PARIS (Reuters) - A Paris court is due to decide on Friday whether or not Jerome Kerviel, the trader accused of causing record losses at French bank Societe Generale, should be allowed to leave prison.

A ruling is expected sometime after 9:00 a.m. EDT.

In January, SocGen unveiled 4.9 billion euros ($7.64 billion) of losses which it said were caused by rogue deals carried out by Kerviel, a 31-year-old who had a junior trading position at the bank.

Kerviel has been placed under formal investigation for breach of trust, computer abuse and falsification.

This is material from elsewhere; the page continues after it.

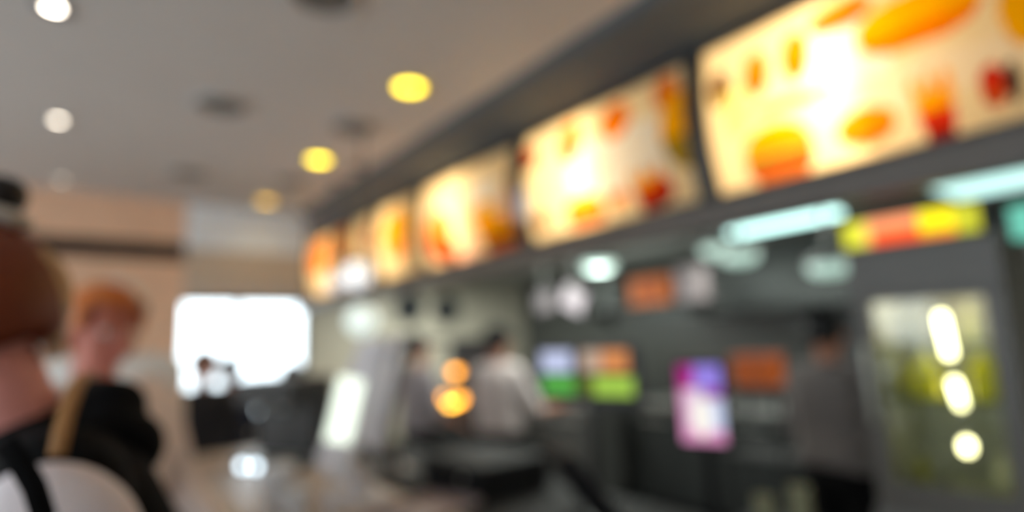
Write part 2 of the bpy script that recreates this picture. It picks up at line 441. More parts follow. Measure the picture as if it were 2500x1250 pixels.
lamp('kitchen_bulb', 'POINT', P(1462, 705, X=3.7), 16, (.86, 1, .93), radius=.12)
batten('added cool fill light at the far end of the kitchen ceiling, hidden past the boards', 3.4, 5.6, 3.4, 4.5, .16, 38)  # unseen fill light, added to brighten the end wall
batten('added unseen cool fill light over the aisle behind the menu boards', 2.62, 3.6, 2.62, 2.3, .16, 26)  # added out of view to light the staff and kitchen
roundlight(1752, 600, 3.6, .12, 'round light hanging in the kitchen left of the thin fluorescent light', .55)
roundlight(1805, 615, 3.3, .11, 'round light hanging in the kitchen just under the thin fluorescent light', .55)
roundlight(2022, 640, 3.3, .11, 'pale round light hanging in the kitchen beside the cabinet header', .5)

# ------------------------------------------------------------------ kitchen
m_hood = mat('dark steel hood', (.02, .023, .022), .6, metal=.0, noise=.08)
m_blk = mat('black plastic', (.010, .010, .011), .7, noise=.1)
m_blk.node_tree.nodes['Principled BSDF'].inputs['Specular IOR Level'].default_value = .15
m_dk = mat('charcoal plastic', (.035, .034, .034), .45, noise=.1)
m_gry = mat('grey plastic', (.20, .19, .185), .5, noise=.05)
m_lgt = mat('pale grey plastic', (.66, .64, .67), .4, noise=.04)
m_steeld = mat('dull steel', (.09, .09, .085), .5, metal=.4, noise=.1)
# extractor hood over the cooking line
hx = 4.35
t = thing('extractor_hood', 'dark steel extractor hood over the cooking line behind the black capped worker', 'hood', (hx, 2.4, 1.75))
MB().prism([(0, 0), (0, .10), (.30, .16), (.93, .16), (.93, 0)], 'Y', -1.1, 1.0).build('canopy', m_hood, t, smooth=False, bevel=.01)
MB().box((-.012, -1.1, -.02), (.012, 1.0, .10)).build('lip', m_hood, t, smooth=False, bevel=.004)
for y in (-.75, -.05, .62):
    MB().box((.30, y - .18, -.012), (.75, y + .18, -.001)).build('filter', m_steel, t, smooth=False, bevel=.003)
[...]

He has been held for a month in Paris' La Sante prison. His lawyers have appealed for Kerviel to be released while prosecutors say he should remain in custody.

SocGen has carried out an internal investigation into the Kerviel affair. Its report, published on February 20, supported the bank's previously expressed view that Kerviel acted alone.

The internal report reiterated that Kerviel started building up non-authorized trading positions in 2005 and 2006 for "small amounts," but that they got bigger from March 2007 onwards.

By the time SocGen discovered what was going on in late January, Kerviel had amassed a position worth 49 billion euros, which SocGen unwound between January 21 and January 23 in an already falling stock market.

SocGen's losses have made it vulnerable to a takeover bid. France's biggest listed bank, BNP Paribas, has said it is looking at SocGen. In 1999, BNP narrowly failed to buy its rival.

The bank has also come under pressure from leading politicians and regulators.

Bank of France Governor Christian Noyer criticized SocGen's risk control systems.

French President Nicolas Sarkozy has said SocGen Chairman Daniel Bouton should "assume his responsibilities" for the affair, although Bouton has said he has a mandate to keep his job and continue with the bank's standalone strategy.